The No-Nonsense Guide to Equality, by Danny Dorling

New Internationalist, 2012, 176 pp, pbk, 1 78026 071 6, £7.99

Dorling’s egalitarian tract is, as Richard Wilkinson suggests in his foreword, ‘multi-faceted and rich in insights’ (p.7). Throughout the book, countries in which inequality is greatest are compared with those exhibiting greater equality ( – Dorling is, after all, a geographer), and by the end of the book the deluge of facts and graphs has delivered the same message as Wilkinson’s and Pickett’s The Spirit Level: that inequality is bad for us, and as bad for the rich as for the poor. But there are some major differences between The Spirit Level and this book. Wilkinson and Pickett attempt to show by statistical methods that income inequality causes other kinds of inequality, and their passion lies under the surface of cool statistical description. There is little attempt at prescription. Dorling’s book, on the other hand, is a passionate denunciation of inequality in all of its forms, a somewhat utopian desire for greater equality, and a clear prescription of what is required.

It is of the nature of such committed essays that argument is cumulative rather than linear, and that is the case here. We are treated to a ‘multi-faceted’ approach, and what we might call a holdall of a book. We are told that we are going to experience a positive exposition of equality rather than a polemic against inequality, but in fact we are treated to frequent oscillation between the disbenefits of inequality and the benefits of equality. On a single page (for instance, p.53) we find wide sweeps of history, the evolution of public schools, and how religions evolve, and such diversity of material is far from unusual. This all makes for an unnerving ride, but it isn’t without its excitement. The book is divided into chapters: ‘Why equality matters’, ‘What is equality?’ ‘Winning greater equality – and losing it’, ‘When we are more equal’, ‘Where equality can be found’, and ‘How we win greater equality’. But each chapter is in fact a somewhat random selection of inequalities and what’s wrong with them, and of more equal countries and what’s right with them – including the final chapter, which contains a clear prescription preceded and followed by yet more material on inequalities and the need for equality.

None of this is a criticism. The book is a compelling read, and you finish it utterly convinced of the damage done by inequality, and of the necessity for greater equality – for equality defined broadly as ‘being afforded the same rights, dignity and freedoms as other people’ (p.41).
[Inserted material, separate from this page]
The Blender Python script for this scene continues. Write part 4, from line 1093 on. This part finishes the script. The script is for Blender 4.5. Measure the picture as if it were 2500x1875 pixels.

The prescription? The book contains numerous carefully researched and argued denunciations of the damage done by educational segregation ( – including a devastatingly cool description of how wealthier and more privately educated Bristol gets a lower proportion of its children into higher education than does poorer and less privately educated Sheffield), so we expect the final chapter to suggest that the abolition of private education, or at least the removal of its charitable status, would contribute to greater equality in the UK. But we don’t. Instead we find several pages of advocacy for a Citizen’s Income. (Dorling is right to suggest that children in the UK receive such a universal benefit, but mistaken to suggest that elderly people receive one – they don’t: they receive National Insurance and means-tested benefits, though they will receive something closer to a Citizen’s Pension if the recent Department for Work and Pensions consultation gives rise to legislation for a single tier state pension.) Dorling has previously been somewhat less convinced about the usefulness of a Citizen’s Income, but his passionate exploration of inequality, his longing for greater equality, and his reading of Callinicos, have persuaded him of both the desirability and the feasibility of an unconditional, nonwithdrawable income for every individual as a right of citizenship – though he remains well aware of the political obstacles in the path of its implementation.

I’ve called The No-Nonsense Guide to Equality a book. Yes, in some ways it is a book, but it might be better to call it sustained, well-argued and passionate journalism. Whether or not you find yourself sympathetic to the political stance represented by The New Internationalist, the publisher, if you are concerned about growing inequality and would like to see greater equality then you will enjoy this book and will find it an inspiration.

The publisher is to be commended on the price.